Under Woolman the business succeeded, and he expanded it to Peru, in South America, to take advantage of the reversed seasons there.

“In 1928, Woolman returned to Monroe from Peru, only to find a representative from the New York office trying to sell the dusting division to bail the parent company out of financial trouble,” the Sky article said. “Recognizing that the crop-dusting business made a substantial contribution to the community, a group of Monroe businessmen joined with Woolman and bought out the Huff Daland interest.”

It was then that the company was renamed “Delta Air Service.”

The company “inaugurated its first U.S. passenger service on June 17, 1929, with five-passenger Travel Air’ airplanes,” Sky said. Its first passenger flight was between Dallas and Jackson with stops in Shreveport and Monroe.

The route was extended in June 1930 to Atlanta, which was already the South’s fastest-growing city and is known worldwide as Delta’s key hub.

Coad joined the company as chief entomologist in 1931 and ran its cropdusting operation until it was discontinued 35 years later.

Woolman became president of the company, and its name was changed to Delta Air Lines in 1945.

Delta discontinued its cropdusting operation in 1966, the year Woolman died. Coad also died in the late 1960s.
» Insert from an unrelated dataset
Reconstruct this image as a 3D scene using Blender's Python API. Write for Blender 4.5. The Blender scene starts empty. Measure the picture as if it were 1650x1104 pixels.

Today Scott Airport remains an agricultural-flying center, as the home of Ag-Aero Inc., a cropdusting business owned by pilot Steve Gustafson. The Louisiana State government funded renovations to the field’s 3,000-foot runway in about 1998, he said.

“This airport is very, very important to this farming community,” Gustafson said, adding that his company’s planes operate within about a 25-mile radius of the field.

Delta Air Lines now flies to 211 domestic and 51 international cities in 33 other countries.